Third: Purpose scales. When it is authentic and embedded in the organization, purpose has the capacity to move beyond a brand’s immediate community and speak to something larger in society. This is not a mandate to always aim for the grand societal statement—but it is an invitation to understand that truly powerful brand ideas are not merely transactional. They resonate outward. They travel. They accumulate meaning over time. They change what is considered normal.
Fourth—and perhaps the most important: Purpose does not always have to save the planet. This is the lesson that the industry can understand and appreciate better. Purpose is not synonymous with always being profound. A product that does what it promises—reliably, beautifully, accessibly—is already doing something purposeful. It is improving someone’s quality of life. It is keeping a commitment. That is not a small thing. Some of the most purposeful communication does not announce itself as such. It simply tells the truth about a product that works, in a way that connects with what actually matters to people.

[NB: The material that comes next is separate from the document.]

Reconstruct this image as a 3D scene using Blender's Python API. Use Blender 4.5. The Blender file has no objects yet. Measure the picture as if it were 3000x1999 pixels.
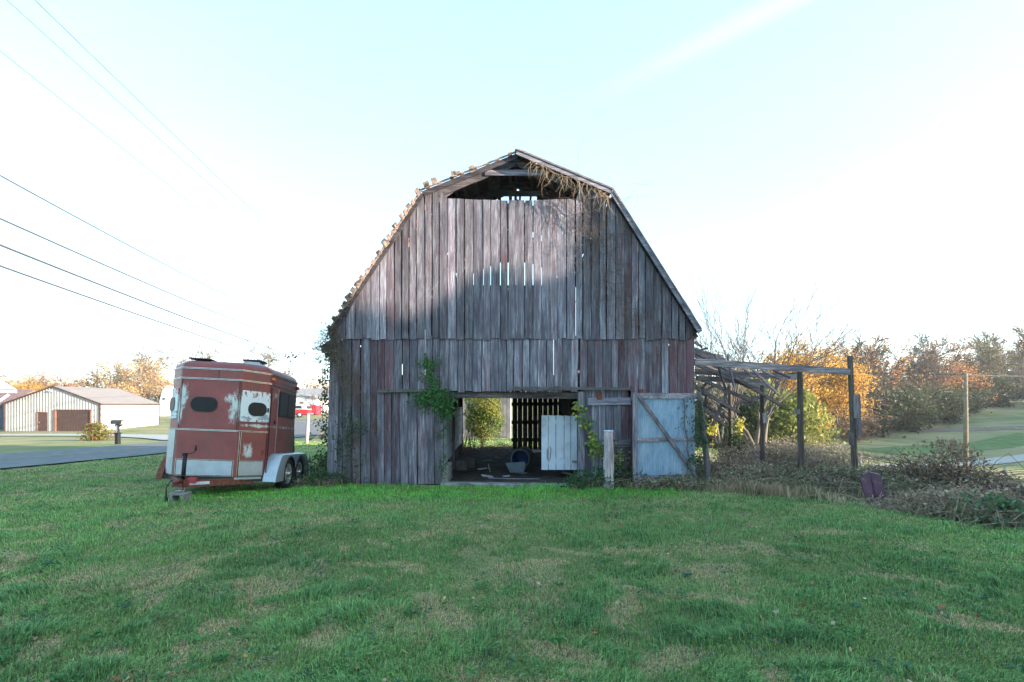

Not every brand needs to save the world. Every brand needs to serve its people well, and say so honestly.
Why this still matters
Twenty years is long enough to watch ideas rise and fall and rise again. The APAC Tambuli Awards were built on the premise that business and human good are not at odds—that business conducted with integrity and empathy is not a compromise between making money and doing right, but a more complete expression of both.
That premise has not aged. It has only become more urgent.
The question the industry is asking today—what is marketing for?—is the same question we asked in 2002. The answer, then as now, is both simpler and more demanding than any trend cycle will admit. Marketing is for people. When it serves them with honesty, with craft, and with genuine care—it also serves the business. That is not idealism. That is the whole point of Tambuli. And we are just getting started.